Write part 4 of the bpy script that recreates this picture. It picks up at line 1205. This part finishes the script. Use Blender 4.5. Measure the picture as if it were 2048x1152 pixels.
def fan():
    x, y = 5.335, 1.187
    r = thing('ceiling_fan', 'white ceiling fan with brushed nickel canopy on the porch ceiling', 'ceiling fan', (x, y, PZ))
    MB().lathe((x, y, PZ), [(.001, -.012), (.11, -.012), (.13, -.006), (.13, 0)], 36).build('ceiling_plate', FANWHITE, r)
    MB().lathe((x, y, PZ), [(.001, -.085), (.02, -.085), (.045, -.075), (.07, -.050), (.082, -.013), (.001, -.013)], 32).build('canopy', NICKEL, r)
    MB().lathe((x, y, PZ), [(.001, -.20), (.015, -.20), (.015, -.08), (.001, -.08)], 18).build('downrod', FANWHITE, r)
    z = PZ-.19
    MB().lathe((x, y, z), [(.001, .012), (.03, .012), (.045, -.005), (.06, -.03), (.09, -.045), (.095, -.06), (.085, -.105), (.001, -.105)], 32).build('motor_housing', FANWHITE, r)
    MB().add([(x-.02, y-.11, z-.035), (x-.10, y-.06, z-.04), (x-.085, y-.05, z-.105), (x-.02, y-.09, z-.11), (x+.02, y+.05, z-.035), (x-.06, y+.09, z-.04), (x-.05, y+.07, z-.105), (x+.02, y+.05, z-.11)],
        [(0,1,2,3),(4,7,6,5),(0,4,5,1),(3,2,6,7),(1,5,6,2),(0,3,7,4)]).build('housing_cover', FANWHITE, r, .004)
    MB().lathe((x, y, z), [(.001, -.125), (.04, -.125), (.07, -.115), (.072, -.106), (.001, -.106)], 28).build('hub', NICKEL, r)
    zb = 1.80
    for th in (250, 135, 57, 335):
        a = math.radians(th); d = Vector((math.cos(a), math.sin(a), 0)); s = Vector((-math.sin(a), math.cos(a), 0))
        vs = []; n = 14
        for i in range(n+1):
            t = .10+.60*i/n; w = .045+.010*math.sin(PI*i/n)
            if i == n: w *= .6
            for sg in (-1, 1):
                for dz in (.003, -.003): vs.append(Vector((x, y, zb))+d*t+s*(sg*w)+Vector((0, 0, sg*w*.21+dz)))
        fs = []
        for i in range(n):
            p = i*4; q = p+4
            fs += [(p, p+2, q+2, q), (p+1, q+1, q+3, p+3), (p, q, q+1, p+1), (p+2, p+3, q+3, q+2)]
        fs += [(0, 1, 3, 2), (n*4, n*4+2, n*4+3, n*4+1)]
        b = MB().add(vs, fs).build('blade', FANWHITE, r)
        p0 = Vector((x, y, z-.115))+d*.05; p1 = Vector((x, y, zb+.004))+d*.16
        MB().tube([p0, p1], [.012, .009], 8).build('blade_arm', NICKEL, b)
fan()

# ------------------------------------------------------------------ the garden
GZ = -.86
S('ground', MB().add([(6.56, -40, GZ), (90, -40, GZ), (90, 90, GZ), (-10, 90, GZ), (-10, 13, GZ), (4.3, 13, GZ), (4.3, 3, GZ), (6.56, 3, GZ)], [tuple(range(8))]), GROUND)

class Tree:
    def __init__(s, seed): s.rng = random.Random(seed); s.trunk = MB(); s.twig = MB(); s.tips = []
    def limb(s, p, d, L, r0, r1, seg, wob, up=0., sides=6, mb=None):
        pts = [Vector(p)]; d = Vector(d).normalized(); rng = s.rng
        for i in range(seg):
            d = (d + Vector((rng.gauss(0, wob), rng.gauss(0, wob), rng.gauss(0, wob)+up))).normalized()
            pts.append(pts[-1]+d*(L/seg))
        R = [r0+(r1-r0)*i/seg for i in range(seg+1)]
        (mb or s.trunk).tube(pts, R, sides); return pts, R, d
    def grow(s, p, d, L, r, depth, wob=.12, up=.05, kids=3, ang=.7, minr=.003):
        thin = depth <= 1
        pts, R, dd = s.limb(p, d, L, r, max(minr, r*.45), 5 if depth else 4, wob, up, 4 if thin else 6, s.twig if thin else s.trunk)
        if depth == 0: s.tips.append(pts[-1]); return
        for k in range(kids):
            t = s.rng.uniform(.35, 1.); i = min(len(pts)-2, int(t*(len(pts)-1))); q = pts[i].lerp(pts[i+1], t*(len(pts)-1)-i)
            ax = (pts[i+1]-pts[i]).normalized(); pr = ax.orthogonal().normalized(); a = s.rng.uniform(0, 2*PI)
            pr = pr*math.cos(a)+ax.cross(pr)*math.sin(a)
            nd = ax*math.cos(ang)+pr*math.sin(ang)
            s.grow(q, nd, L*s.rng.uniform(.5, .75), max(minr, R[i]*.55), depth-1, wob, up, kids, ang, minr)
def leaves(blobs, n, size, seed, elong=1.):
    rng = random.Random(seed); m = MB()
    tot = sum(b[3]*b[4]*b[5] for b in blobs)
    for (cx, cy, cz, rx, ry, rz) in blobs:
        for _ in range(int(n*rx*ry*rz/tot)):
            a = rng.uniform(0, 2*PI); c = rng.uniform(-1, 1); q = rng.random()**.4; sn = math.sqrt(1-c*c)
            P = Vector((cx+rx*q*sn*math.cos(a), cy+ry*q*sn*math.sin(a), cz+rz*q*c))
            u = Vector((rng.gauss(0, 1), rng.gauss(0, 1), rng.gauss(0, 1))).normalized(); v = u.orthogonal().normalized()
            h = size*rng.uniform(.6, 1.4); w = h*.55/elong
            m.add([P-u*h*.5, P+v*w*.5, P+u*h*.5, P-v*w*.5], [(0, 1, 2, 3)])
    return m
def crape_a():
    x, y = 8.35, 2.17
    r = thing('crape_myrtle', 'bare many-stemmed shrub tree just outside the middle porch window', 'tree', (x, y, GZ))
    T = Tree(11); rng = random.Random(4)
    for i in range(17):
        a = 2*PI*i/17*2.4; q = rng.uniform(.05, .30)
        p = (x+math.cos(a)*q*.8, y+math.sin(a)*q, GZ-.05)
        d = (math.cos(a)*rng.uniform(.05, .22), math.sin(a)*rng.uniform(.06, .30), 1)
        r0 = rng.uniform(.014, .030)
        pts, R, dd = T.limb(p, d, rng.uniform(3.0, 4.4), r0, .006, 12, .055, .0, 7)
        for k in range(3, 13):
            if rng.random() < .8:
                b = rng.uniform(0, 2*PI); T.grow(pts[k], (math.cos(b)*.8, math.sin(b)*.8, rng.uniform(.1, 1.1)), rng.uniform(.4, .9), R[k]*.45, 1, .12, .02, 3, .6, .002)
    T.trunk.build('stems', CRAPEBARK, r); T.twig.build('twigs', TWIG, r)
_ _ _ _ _
● **STATED EXERCISE**
Repeat the data verbatim.

● **FINAL RESULT**
Write part 4 of the bpy script that recreates this picture. It picks up at line 1205. This part finishes the script. Use Blender 4.5. Measure the picture as if it were 2048x1152 pixels.
def fan():
    x, y = 5.335, 1.187
    r = thing('ceiling_fan', 'white ceiling fan with brushed nickel canopy on the porch ceiling', 'ceiling fan', (x, y, PZ))
    MB().lathe((x, y, PZ), [(.001, -.012), (.11, -.012), (.13, -.006), (.13, 0)], 36).build('ceiling_plate', FANWHITE, r)
    MB().lathe((x, y, PZ), [(.001, -.085), (.02, -.085), (.045, -.075), (.07, -.050), (.082, -.013), (.001, -.013)], 32).build('canopy', NICKEL, r)
    MB().lathe((x, y, PZ), [(.001, -.20), (.015, -.20), (.015, -.08), (.001, -.08)], 18).build('downrod', FANWHITE, r)
    z = PZ-.19
    MB().lathe((x, y, z), [(.001, .012), (.03, .012), (.045, -.005), (.06, -.03), (.09, -.045), (.095, -.06), (.085, -.105), (.001, -.105)], 32).build('motor_housing', FANWHITE, r)
    MB().add([(x-.02, y-.11, z-.035), (x-.10, y-.06, z-.04), (x-.085, y-.05, z-.105), (x-.02, y-.09, z-.11), (x+.02, y+.05, z-.035), (x-.06, y+.09, z-.04), (x-.05, y+.07, z-.105), (x+.02, y+.05, z-.11)],
        [(0,1,2,3),(4,7,6,5),(0,4,5,1),(3,2,6,7),(1,5,6,2),(0,3,7,4)]).build('housing_cover', FANWHITE, r, .004)
    MB().lathe((x, y, z), [(.001, -.125), (.04, -.125), (.07, -.115), (.072, -.106), (.001, -.106)], 28).build('hub', NICKEL, r)
    zb = 1.80
    for th in (250, 135, 57, 335):
        a = math.radians(th); d = Vector((math.cos(a), math.sin(a), 0)); s = Vector((-math.sin(a), math.cos(a), 0))
        vs = []; n = 14
        for i in range(n+1):
            t = .10+.60*i/n; w = .045+.010*math.sin(PI*i/n)
            if i == n: w *= .6
            for sg in (-1, 1):
                for dz in (.003, -.003): vs.append(Vector((x, y, zb))+d*t+s*(sg*w)+Vector((0, 0, sg*w*.21+dz)))
        fs = []
        for i in range(n):
            p = i*4; q = p+4
            fs += [(p, p+2, q+2, q), (p+1, q+1, q+3, p+3), (p, q, q+1, p+1), (p+2, p+3, q+3, q+2)]
        fs += [(0, 1, 3, 2), (n*4, n*4+2, n*4+3, n*4+1)]
        b = MB().add(vs, fs).build('blade', FANWHITE, r)
        p0 = Vector((x, y, z-.115))+d*.05; p1 = Vector((x, y, zb+.004))+d*.16
        MB().tube([p0, p1], [.012, .009], 8).build('blade_arm', NICKEL, b)
fan()

# ------------------------------------------------------------------ the garden
GZ = -.86
S('ground', MB().add([(6.56, -40, GZ), (90, -40, GZ), (90, 90, GZ), (-10, 90, GZ), (-10, 13, GZ), (4.3, 13, GZ), (4.3, 3, GZ), (6.56, 3, GZ)], [tuple(range(8))]), GROUND)

class Tree:
    def __init__(s, seed): s.rng = random.Random(seed); s.trunk = MB(); s.twig = MB(); s.tips = []
    def limb(s, p, d, L, r0, r1, seg, wob, up=0., sides=6, mb=None):
        pts = [Vector(p)]; d = Vector(d).normalized(); rng = s.rng
        for i in range(seg):
            d = (d + Vector((rng.gauss(0, wob), rng.gauss(0, wob), rng.gauss(0, wob)+up))).normalized()
            pts.append(pts[-1]+d*(L/seg))
        R = [r0+(r1-r0)*i/seg for i in range(seg+1)]
        (mb or s.trunk).tube(pts, R, sides); return pts, R, d
    def grow(s, p, d, L, r, depth, wob=.12, up=.05, kids=3, ang=.7, minr=.003):
        thin = depth <= 1
        pts, R, dd = s.limb(p, d, L, r, max(minr, r*.45), 5 if depth else 4, wob, up, 4 if thin else 6, s.twig if thin else s.trunk)
        if depth == 0: s.tips.append(pts[-1]); return
        for k in range(kids):
            t = s.rng.uniform(.35, 1.); i = min(len(pts)-2, int(t*(len(pts)-1))); q = pts[i].lerp(pts[i+1], t*(len(pts)-1)-i)
            ax = (pts[i+1]-pts[i]).normalized(); pr = ax.orthogonal().normalized(); a = s.rng.uniform(0, 2*PI)
            pr = pr*math.cos(a)+ax.cross(pr)*math.sin(a)
            nd = ax*math.cos(ang)+pr*math.sin(ang)
            s.grow(q, nd, L*s.rng.uniform(.5, .75), max(minr, R[i]*.55), depth-1, wob, up, kids, ang, minr)
def leaves(blobs, n, size, seed, elong=1.):
    rng = random.Random(seed); m = MB()
    tot = sum(b[3]*b[4]*b[5] for b in blobs)
    for (cx, cy, cz, rx, ry, rz) in blobs:
        for _ in range(int(n*rx*ry*rz/tot)):
            a = rng.uniform(0, 2*PI); c = rng.uniform(-1, 1); q = rng.random()**.4; sn = math.sqrt(1-c*c)
            P = Vector((cx+rx*q*sn*math.cos(a), cy+ry*q*sn*math.sin(a), cz+rz*q*c))
            u = Vector((rng.gauss(0, 1), rng.gauss(0, 1), rng.gauss(0, 1))).normalized(); v = u.orthogonal().normalized()
            h = size*rng.uniform(.6, 1.4); w = h*.55/elong
            m.add([P-u*h*.5, P+v*w*.5, P+u*h*.5, P-v*w*.5], [(0, 1, 2, 3)])
    return m
def crape_a():
    x, y = 8.35, 2.17
    r = thing('crape_myrtle', 'bare many-stemmed shrub tree just outside the middle porch window', 'tree', (x, y, GZ))
    T = Tree(11); rng = random.Random(4)
    for i in range(17):
        a = 2*PI*i/17*2.4; q = rng.uniform(.05, .30)
        p = (x+math.cos(a)*q*.8, y+math.sin(a)*q, GZ-.05)
        d = (math.cos(a)*rng.uniform(.05, .22), math.sin(a)*rng.uniform(.06, .30), 1)
        r0 = rng.uniform(.014, .030)
        pts, R, dd = T.limb(p, d, rng.uniform(3.0, 4.4), r0, .006, 12, .055, .0, 7)
        for k in range(3, 13):
            if rng.random() < .8:
                b = rng.uniform(0, 2*PI); T.grow(pts[k], (math.cos(b)*.8, math.sin(b)*.8, rng.uniform(.1, 1.1)), rng.uniform(.4, .9), R[k]*.45, 1, .12, .02, 3, .6, .002)
    T.trunk.build('stems', CRAPEBARK, r); T.twig.build('twigs', TWIG, r)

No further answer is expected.